--- BEGIN ---
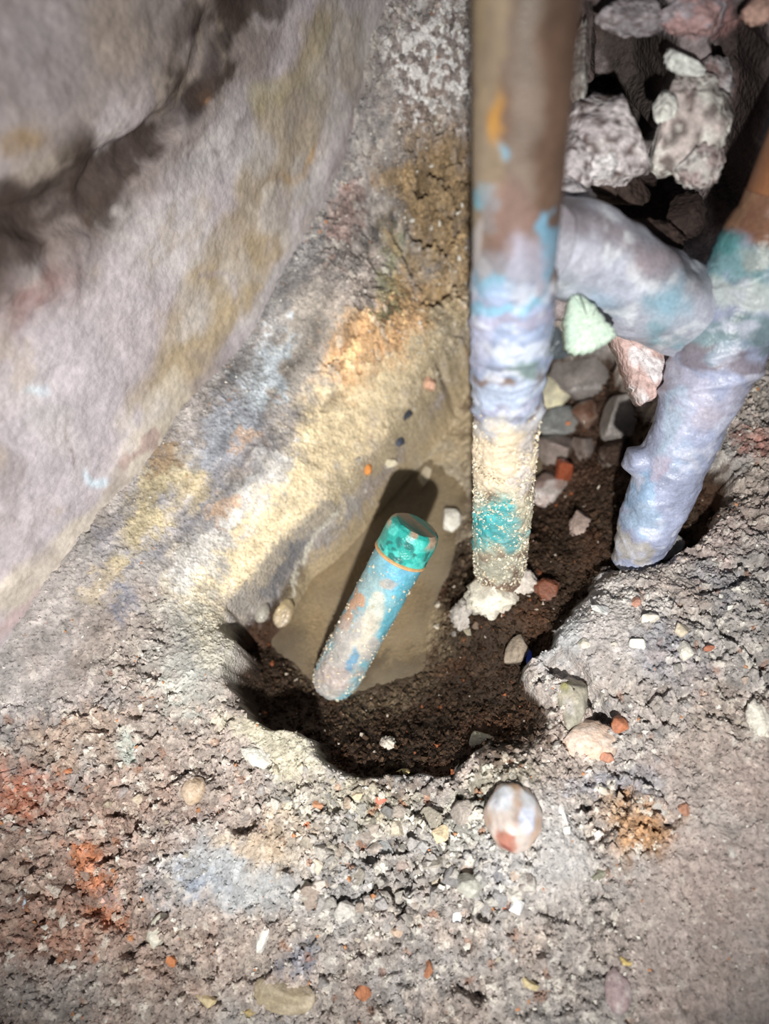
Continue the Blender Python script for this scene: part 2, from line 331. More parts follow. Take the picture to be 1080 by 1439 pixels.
col = paint(col, ub_, nb_, [(('s', [(342,846),(395,785),(440,742),(462,715)], 17), (.22,.205,.20), .7), (('s', [(375,830),(425,765)], 11), (.12,.13,.155), .65), (('s', [(470,690),(540,640),(580,590)], 14), (.42,.35,.24), .7), (('s', [(408,838),(414,806),(440,760),(472,722)], 3.2), (.66,.63,.55), .75)])
col = np.clip(col, .004, .9)
wet = np.maximum.reduce([.75*kin*bedk, .9*pitr*kin, wt(UV, nzc*.3, ('s', [(640,470),(600,540),(560,610),(480,695)], 22))*.6])
FLOOR = link('floor', mesh_np('floor', VT, grid_faces(NX, NY), col, wet), M_FLOOR, kind='structure', label='rough grey and pinkish concrete floor broken open around a muddy pit')
Zg = z.reshape(NX, NY); COLg = col.reshape(NX, NY, 3); ROUg = rough.reshape(NX, NY); KIN = kin.reshape(NX, NY)
def samp(A, x, y):
    i = np.clip(np.searchsorted(GX, x)-1, 0, NX-2); j = np.clip(np.searchsorted(GY, y)-1, 0, NY-2)
    if A.ndim == 3: return A[i, j]
    tx = np.clip((x-GX[i])/(GX[i+1]-GX[i]), 0, 1); ty = np.clip((y-GY[j])/(GY[j+1]-GY[j]), 0, 1)
    return A[i, j]*(1-tx)*(1-ty)+A[i+1, j]*tx*(1-ty)+A[i, j+1]*(1-tx)*ty+A[i+1, j+1]*tx*ty
def ground(px, py):
    """first point of the ground that lies on this line of sight"""
    r = ray(px, py); t = np.linspace(.09, .36, 2700); Q = CAM+t[:, None]*r
    h = samp(Zg, Q[:, 0], Q[:, 1]); k = np.argmax(Q[:, 2] < h)
    return Q[k]

# ------------------------------------------------------------------ left wall
def wall(name, O, T, Nn, s0, s1, h0, h1, ns, nh, lean, disp, colour, mat, **pr):
    S, H = np.meshgrid(np.linspace(s0, s1, ns), np.linspace(h0, h1, nh), indexing='ij')
    S, H = S.ravel(), H.ravel(); O = np.array(O); T = np.array(T); Nn = np.array(Nn)
    V = O+S[:, None]*T+H[:, None]*(np.array([0, 0, 1.0])+lean*Nn)
    q = np.stack([S, H, 0*S], 1)
    V = V+disp(q, proj(V))[:, None]*Nn
    uv = proj(V)
    c, wt_ = colour(q, V, uv)
    return link(name, mesh_np(name, V, grid_faces(ns, nh), np.clip(c, .004, .9), wt_), mat, kind='structure', **pr)
TL = np.array([.662, .749, 0]); NL = np.array([.749, -.662, 0])
P1 = atz(0, 905, .018)
CRACK = [(360,-60),(335,5),(290,90),(235,170),(160,232),(105,272),(50,285),(-40,262)]
def dl(q, uv):
    u = uv+(np.stack([fbm(q, .014, 3, 201), fbm(q, .014, 3, 203)], 1)-.5)*60
    d = (fbm(q, .04, 3, 205)-.5)*.004+(fbm(q, .008, 3, 207)-.5)*.0016+(vn(q, .0016, 209)-.5)*.0004
    d = d-wt(u, 0, ('s', CRACK, 24), .8)*.0022-wt(u, 0, ('s', [(-20,300),(120,300),(230,180)], 24))*.002+wt(u, 0, ('s', [(0,120),(150,80),(250,-20)], 110), .7)*.002
    d = d+wt(u, 0, ('e', 40,370,80,60,0))*(vn(q, .006, 211)-.4)*.003
    return d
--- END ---
> Requirement
Leave the images out and output the remaining material exactly as it stands.

> Reply to the exercise
Continue the Blender Python script for this scene: part 2, from line 331. More parts follow. Take the picture to be 1080 by 1439 pixels.
col = paint(col, ub_, nb_, [(('s', [(342,846),(395,785),(440,742),(462,715)], 17), (.22,.205,.20), .7), (('s', [(375,830),(425,765)], 11), (.12,.13,.155), .65), (('s', [(470,690),(540,640),(580,590)], 14), (.42,.35,.24), .7), (('s', [(408,838),(414,806),(440,760),(472,722)], 3.2), (.66,.63,.55), .75)])
col = np.clip(col, .004, .9)
wet = np.maximum.reduce([.75*kin*bedk, .9*pitr*kin, wt(UV, nzc*.3, ('s', [(640,470),(600,540),(560,610),(480,695)], 22))*.6])
FLOOR = link('floor', mesh_np('floor', VT, grid_faces(NX, NY), col, wet), M_FLOOR, kind='structure', label='rough grey and pinkish concrete floor broken open around a muddy pit')
Zg = z.reshape(NX, NY); COLg = col.reshape(NX, NY, 3); ROUg = rough.reshape(NX, NY); KIN = kin.reshape(NX, NY)
def samp(A, x, y):
    i = np.clip(np.searchsorted(GX, x)-1, 0, NX-2); j = np.clip(np.searchsorted(GY, y)-1, 0, NY-2)
    if A.ndim == 3: return A[i, j]
    tx = np.clip((x-GX[i])/(GX[i+1]-GX[i]), 0, 1); ty = np.clip((y-GY[j])/(GY[j+1]-GY[j]), 0, 1)
    return A[i, j]*(1-tx)*(1-ty)+A[i+1, j]*tx*(1-ty)+A[i, j+1]*(1-tx)*ty+A[i+1, j+1]*tx*ty
def ground(px, py):
    """first point of the ground that lies on this line of sight"""
    r = ray(px, py); t = np.linspace(.09, .36, 2700); Q = CAM+t[:, None]*r
    h = samp(Zg, Q[:, 0], Q[:, 1]); k = np.argmax(Q[:, 2] < h)
    return Q[k]

# ------------------------------------------------------------------ left wall
def wall(name, O, T, Nn, s0, s1, h0, h1, ns, nh, lean, disp, colour, mat, **pr):
    S, H = np.meshgrid(np.linspace(s0, s1, ns), np.linspace(h0, h1, nh), indexing='ij')
    S, H = S.ravel(), H.ravel(); O = np.array(O); T = np.array(T); Nn = np.array(Nn)
    V = O+S[:, None]*T+H[:, None]*(np.array([0, 0, 1.0])+lean*Nn)
    q = np.stack([S, H, 0*S], 1)
    V = V+disp(q, proj(V))[:, None]*Nn
    uv = proj(V)
    c, wt_ = colour(q, V, uv)
    return link(name, mesh_np(name, V, grid_faces(ns, nh), np.clip(c, .004, .9), wt_), mat, kind='structure', **pr)
TL = np.array([.662, .749, 0]); NL = np.array([.749, -.662, 0])
P1 = atz(0, 905, .018)
CRACK = [(360,-60),(335,5),(290,90),(235,170),(160,232),(105,272),(50,285),(-40,262)]
def dl(q, uv):
    u = uv+(np.stack([fbm(q, .014, 3, 201), fbm(q, .014, 3, 203)], 1)-.5)*60
    d = (fbm(q, .04, 3, 205)-.5)*.004+(fbm(q, .008, 3, 207)-.5)*.0016+(vn(q, .0016, 209)-.5)*.0004
    d = d-wt(u, 0, ('s', CRACK, 24), .8)*.0022-wt(u, 0, ('s', [(-20,300),(120,300),(230,180)], 24))*.002+wt(u, 0, ('s', [(0,120),(150,80),(250,-20)], 110), .7)*.002
    d = d+wt(u, 0, ('e', 40,370,80,60,0))*(vn(q, .006, 211)-.4)*.003
    return d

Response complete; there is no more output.